Tuesday 10 October 2006

Boom go the strings

My earliest political memory is not Harold Macmillan tyelling us all that we never had it so good (see here), but an awareness that China and Russia were lining up their troops on the respective side of their common border. I am not quite sure when this happened but I suppose it was the late 50s or early 60s. I remember a quite reasonable sense of fear pervading my life, and thinking that the world could end!
Many years later, and on a couple of different occasions India and Pakistan have provided me with the same sort of feeling. Yesterday, of course, it recurred with the North Korean test bomb.
I guess I am less pessimistic about the outcome since it seems that future tragedies have failed to eventuate.
But there are an awful lot of imponderabili:
  • Is President Kim just posturing in order to get world attention? One commentator who knows North Korea well is seriously suggesting this. The theory being that once they have asserted that they are powerful then they can stop spending the indecent amounts they do on militarism and start looking after the thousands who are starving, assured that the world takes them seriously. This doesn't seem to me very plausible. It would be good if it were the explanation but it's a pretty long bow.

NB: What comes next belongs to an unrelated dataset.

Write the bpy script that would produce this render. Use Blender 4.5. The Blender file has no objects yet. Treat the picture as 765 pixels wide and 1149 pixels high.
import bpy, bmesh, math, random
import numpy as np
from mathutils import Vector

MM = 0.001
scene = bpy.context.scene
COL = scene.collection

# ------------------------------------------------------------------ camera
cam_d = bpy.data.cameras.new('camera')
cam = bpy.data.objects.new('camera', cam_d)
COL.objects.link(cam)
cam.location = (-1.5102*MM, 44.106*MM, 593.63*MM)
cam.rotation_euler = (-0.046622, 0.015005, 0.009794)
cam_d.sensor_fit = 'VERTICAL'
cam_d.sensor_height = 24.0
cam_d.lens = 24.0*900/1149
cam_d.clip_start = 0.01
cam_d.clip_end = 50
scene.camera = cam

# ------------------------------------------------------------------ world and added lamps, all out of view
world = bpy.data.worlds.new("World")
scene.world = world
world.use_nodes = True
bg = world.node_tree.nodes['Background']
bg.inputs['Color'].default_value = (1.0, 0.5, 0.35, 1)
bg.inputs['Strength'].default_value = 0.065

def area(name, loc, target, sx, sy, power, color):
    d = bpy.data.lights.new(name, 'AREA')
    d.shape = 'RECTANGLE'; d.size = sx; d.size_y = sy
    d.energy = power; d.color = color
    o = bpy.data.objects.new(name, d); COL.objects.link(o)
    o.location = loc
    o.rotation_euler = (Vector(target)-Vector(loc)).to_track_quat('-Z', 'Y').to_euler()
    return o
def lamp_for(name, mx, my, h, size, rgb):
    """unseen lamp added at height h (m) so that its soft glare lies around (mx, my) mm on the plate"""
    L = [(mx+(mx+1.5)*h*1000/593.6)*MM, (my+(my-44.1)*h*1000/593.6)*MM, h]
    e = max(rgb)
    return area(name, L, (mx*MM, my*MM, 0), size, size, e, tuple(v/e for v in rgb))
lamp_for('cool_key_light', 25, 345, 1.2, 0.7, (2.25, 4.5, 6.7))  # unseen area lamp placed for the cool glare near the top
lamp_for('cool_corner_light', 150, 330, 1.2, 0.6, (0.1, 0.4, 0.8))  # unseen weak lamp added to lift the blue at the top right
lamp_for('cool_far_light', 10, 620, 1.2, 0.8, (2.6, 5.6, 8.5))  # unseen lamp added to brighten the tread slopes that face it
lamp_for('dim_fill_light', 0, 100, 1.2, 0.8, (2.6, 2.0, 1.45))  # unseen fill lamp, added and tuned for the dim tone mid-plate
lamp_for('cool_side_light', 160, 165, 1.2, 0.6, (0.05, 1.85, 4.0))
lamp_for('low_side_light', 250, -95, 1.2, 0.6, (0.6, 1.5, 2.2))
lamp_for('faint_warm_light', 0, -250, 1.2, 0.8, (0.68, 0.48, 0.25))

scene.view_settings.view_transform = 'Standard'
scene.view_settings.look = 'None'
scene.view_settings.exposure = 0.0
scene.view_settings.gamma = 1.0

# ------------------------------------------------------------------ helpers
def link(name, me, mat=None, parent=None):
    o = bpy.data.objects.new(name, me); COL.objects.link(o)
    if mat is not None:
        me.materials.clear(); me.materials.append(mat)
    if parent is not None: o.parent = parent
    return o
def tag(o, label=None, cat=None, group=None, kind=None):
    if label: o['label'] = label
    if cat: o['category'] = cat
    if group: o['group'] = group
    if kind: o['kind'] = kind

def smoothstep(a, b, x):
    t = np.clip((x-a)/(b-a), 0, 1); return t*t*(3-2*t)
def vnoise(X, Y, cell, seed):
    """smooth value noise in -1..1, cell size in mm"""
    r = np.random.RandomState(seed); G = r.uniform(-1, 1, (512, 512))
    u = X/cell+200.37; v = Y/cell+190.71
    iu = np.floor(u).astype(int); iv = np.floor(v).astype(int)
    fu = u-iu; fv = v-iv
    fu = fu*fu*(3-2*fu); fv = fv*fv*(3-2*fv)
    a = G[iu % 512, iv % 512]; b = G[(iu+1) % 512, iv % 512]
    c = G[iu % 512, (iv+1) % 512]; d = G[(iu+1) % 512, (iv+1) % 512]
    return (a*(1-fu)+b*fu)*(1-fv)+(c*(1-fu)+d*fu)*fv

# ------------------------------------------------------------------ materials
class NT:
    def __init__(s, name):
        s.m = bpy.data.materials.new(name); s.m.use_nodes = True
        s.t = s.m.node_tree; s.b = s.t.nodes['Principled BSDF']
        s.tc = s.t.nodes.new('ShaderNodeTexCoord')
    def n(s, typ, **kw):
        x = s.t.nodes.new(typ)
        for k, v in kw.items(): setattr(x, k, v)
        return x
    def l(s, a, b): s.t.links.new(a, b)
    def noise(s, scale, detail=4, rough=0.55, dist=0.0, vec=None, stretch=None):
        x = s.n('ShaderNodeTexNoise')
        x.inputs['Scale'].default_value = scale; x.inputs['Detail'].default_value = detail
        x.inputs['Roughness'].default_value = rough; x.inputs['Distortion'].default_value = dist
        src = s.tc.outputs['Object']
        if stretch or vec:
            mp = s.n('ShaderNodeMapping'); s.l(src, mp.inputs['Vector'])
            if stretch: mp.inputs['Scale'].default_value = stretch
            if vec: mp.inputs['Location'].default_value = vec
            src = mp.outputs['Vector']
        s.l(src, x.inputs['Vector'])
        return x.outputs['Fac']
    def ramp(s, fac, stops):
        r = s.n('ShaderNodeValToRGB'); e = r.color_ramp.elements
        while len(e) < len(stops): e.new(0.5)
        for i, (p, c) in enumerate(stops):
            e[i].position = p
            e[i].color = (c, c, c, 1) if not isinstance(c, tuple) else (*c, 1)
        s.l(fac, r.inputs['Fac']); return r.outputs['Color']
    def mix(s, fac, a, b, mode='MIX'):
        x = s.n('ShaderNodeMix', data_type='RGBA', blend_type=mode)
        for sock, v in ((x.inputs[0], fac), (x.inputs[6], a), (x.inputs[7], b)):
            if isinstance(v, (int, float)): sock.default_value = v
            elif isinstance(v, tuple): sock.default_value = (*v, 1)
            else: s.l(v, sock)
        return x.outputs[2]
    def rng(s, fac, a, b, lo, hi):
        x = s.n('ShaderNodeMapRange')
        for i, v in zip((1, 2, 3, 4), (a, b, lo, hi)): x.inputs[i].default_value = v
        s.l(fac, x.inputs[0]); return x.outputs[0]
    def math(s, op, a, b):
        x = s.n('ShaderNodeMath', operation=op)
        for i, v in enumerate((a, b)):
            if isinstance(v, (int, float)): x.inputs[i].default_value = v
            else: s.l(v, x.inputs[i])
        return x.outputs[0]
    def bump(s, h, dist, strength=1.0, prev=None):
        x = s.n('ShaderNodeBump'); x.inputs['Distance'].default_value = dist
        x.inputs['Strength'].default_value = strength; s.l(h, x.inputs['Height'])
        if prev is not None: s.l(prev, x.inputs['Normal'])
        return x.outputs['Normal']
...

  • Is President Kim a madman who is likely to do anything? Or is that just American propaganda? America is a crude propagandist as their relations with Iraq and Iran show us. Their principle tactic has always been demonisation and fear. After all the wolf-crying it is now difficult to know just what the truth is. Australia seems so uncritical of America's lies that we appear to just be like a little lap dog running along behind the pack, unable to think for ourselves.
  • There is a real dilemma for the world. Why should the nations of the world respond to the various humanitarian crises in North Korea when they spend obscene amounts of money on armaments and such pathetic displays as this latest one. As a Christian, and I hope a humanitarian, I know the answer to this. But in a real sense Western magnanimity is used to bolster this evil.
  • What, too, is the role of China in all this? As a sort of ally, and an enormously powerful one at that, one cannot imagine that North Korea is allowed to get away with anything serious that Beijing doesn't approve of. What then does it mean if China actually permitted this to happen? Some commentators suggest it is about a much, much longer strategy of political ambition on China's part. Are they in fact putting Japan and South Korea on notice, and by implication the American alliance, that the balance of power is shifting. Is this where American efforts need to be focussed? It may indeed be what is happening, but what on earth can be done?
None of this seems easy to me. And reveals, yet again, why so many of us have just stopped thinking in a sophisticated way about world politics it is much easier to adopt simplistic solutions for problems that don't really exist (weapons of mass destruction). The trouble is that such solutions don't actually do anything.